If the ingredient list looks like a chemistry experiment, you're buying a highly processed product designed for shelf-life, not flavour or digestion.

Storage

Never put your bread in the fridge. It accelerates the staling process by making those starch crystals form faster.

Keep it in a cool, dry place in a paper bag or a bread box. If you aren't going to eat it within two days, slice it and freeze it. It toasts perfectly straight from the freezer.

Cooking Uses

Fresh bread is for sandwiches and tearing into soups. Stale bread is where the real cooking happens.

Turn old crusts into croutons, whizz them into breadcrumbs, or soak them in milk for a classic panade to keep your meatballs moist. Toasted bread is also the best vehicle for almost any savoury topping known to man.

The good stuff

Forkin' Food Theory

Stale bread isn't just "dry". It’s undergoing a process called starch retrogradation.

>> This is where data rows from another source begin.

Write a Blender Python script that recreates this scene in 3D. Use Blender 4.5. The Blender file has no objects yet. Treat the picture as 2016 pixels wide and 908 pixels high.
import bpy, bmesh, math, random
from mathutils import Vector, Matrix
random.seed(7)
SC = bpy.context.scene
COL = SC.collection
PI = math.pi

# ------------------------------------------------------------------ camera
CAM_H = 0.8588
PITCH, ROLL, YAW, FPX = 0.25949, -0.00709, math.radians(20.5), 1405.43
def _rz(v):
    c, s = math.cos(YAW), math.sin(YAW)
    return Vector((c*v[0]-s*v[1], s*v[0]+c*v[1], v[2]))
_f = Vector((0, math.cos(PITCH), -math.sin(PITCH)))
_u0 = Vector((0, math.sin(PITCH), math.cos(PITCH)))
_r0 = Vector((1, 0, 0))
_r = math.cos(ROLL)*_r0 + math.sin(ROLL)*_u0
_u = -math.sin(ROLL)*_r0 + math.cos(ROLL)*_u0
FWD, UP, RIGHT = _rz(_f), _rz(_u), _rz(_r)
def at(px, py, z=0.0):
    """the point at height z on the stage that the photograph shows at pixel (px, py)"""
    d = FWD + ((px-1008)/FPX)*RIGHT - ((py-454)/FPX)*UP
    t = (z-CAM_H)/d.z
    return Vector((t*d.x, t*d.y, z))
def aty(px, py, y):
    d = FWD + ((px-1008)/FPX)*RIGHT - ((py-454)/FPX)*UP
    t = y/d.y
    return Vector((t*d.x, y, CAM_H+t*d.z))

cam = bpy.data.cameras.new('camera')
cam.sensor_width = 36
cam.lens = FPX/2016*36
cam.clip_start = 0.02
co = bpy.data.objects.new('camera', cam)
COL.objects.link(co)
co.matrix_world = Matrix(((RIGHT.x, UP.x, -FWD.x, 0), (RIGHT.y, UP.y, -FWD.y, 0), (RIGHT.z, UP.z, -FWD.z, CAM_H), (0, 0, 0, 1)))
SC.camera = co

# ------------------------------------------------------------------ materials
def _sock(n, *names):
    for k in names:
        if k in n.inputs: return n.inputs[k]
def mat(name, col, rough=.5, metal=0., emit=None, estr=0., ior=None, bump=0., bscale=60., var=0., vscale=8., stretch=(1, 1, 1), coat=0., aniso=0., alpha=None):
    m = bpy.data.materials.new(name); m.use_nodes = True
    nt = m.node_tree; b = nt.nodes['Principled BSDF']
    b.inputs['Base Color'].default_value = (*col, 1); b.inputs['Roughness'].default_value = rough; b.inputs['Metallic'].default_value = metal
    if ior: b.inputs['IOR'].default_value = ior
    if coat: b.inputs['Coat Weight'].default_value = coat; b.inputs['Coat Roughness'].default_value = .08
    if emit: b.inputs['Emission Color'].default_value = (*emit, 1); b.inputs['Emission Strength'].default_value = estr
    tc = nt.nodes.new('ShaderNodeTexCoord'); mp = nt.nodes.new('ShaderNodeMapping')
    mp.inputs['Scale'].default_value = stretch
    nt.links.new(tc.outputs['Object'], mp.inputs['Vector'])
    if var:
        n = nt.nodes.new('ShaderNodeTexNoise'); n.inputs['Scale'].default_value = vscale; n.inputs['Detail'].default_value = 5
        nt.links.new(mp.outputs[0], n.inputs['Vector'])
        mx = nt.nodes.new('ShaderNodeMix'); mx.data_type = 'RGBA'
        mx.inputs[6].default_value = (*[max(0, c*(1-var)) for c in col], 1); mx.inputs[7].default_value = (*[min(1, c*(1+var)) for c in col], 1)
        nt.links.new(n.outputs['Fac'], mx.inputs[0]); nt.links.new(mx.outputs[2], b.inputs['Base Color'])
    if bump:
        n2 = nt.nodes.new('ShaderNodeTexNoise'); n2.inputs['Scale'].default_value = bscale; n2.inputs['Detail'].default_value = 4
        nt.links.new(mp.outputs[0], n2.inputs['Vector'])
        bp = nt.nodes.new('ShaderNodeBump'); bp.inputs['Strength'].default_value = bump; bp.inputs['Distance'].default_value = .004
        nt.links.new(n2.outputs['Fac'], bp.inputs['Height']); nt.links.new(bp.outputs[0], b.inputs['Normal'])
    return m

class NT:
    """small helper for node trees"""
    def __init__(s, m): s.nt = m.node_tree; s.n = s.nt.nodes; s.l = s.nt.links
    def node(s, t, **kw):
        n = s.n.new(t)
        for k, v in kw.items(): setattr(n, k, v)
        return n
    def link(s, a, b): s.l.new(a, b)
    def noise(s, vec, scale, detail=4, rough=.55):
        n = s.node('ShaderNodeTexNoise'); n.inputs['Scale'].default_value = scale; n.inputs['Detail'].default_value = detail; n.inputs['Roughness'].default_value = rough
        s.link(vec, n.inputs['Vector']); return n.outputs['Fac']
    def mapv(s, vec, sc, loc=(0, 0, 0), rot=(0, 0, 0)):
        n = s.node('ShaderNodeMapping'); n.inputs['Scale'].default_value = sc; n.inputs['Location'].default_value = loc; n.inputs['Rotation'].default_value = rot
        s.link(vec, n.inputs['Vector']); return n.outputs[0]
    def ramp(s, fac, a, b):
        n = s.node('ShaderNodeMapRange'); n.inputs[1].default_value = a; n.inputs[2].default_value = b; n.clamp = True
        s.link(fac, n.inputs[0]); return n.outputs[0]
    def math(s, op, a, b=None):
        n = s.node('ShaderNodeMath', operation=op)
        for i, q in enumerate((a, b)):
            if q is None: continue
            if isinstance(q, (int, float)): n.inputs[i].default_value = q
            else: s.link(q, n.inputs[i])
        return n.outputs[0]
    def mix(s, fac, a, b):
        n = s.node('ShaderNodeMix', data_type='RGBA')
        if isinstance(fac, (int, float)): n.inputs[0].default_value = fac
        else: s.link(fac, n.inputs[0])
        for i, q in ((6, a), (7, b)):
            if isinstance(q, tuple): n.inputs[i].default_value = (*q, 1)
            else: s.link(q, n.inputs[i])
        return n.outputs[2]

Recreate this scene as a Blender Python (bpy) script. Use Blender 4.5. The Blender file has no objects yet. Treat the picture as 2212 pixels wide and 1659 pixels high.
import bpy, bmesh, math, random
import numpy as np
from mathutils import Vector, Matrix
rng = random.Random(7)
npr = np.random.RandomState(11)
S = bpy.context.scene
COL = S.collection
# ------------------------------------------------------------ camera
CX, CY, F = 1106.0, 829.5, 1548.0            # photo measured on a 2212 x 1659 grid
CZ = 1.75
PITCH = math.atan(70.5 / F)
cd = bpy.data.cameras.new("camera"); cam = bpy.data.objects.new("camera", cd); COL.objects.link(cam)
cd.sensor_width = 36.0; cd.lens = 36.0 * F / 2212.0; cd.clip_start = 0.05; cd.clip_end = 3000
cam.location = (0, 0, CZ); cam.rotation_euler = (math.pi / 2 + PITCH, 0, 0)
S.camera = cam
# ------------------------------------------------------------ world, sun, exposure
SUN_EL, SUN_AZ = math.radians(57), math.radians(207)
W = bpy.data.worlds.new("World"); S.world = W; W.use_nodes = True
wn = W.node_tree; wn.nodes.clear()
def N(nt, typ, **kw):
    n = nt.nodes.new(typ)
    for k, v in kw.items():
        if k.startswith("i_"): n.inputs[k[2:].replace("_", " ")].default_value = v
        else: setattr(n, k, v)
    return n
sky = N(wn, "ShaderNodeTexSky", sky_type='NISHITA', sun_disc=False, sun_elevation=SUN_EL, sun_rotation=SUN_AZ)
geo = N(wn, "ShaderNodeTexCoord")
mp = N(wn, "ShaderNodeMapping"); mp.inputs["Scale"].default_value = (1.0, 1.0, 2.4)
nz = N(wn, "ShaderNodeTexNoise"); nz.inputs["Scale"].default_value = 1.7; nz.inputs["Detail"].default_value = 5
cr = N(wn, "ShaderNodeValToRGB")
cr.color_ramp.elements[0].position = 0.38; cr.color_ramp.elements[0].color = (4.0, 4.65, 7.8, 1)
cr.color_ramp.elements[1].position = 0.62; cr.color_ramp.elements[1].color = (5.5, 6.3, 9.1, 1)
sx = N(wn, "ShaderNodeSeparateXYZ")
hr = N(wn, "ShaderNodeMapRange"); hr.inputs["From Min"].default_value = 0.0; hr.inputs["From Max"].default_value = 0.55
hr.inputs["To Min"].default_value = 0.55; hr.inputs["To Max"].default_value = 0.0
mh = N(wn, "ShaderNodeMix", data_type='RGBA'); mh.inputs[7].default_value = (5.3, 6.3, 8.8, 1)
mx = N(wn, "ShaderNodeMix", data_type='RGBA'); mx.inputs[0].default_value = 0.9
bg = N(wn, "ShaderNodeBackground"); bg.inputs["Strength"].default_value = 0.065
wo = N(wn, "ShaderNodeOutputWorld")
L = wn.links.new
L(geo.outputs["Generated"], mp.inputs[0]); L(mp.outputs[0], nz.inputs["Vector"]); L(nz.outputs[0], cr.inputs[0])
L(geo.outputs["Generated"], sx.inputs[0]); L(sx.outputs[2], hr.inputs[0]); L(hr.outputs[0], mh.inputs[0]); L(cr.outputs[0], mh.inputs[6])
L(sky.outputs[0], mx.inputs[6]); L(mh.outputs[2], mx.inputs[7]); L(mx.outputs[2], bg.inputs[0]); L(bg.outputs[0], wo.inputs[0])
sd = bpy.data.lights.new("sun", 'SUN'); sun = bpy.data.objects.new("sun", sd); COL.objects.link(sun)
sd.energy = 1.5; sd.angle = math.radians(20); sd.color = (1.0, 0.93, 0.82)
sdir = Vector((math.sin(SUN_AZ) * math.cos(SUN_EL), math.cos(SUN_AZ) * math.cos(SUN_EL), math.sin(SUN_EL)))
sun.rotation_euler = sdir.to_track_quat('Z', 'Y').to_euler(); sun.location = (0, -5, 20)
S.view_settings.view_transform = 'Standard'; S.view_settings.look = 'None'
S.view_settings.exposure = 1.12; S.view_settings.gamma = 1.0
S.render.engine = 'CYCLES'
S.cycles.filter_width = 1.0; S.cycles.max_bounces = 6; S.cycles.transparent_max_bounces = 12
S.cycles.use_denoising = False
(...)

When bread is baked, the starch molecules absorb water and soften. As it cools and sits, those molecules realign into a rigid, crystalline structure, pushing the water out and making the bread feel hard.

You can actually "reverse" staleness by reheating the bread. The heat breaks those crystals back down and softens the crumb, but only for a short time. Once it cools again, the transformation becomes permanent.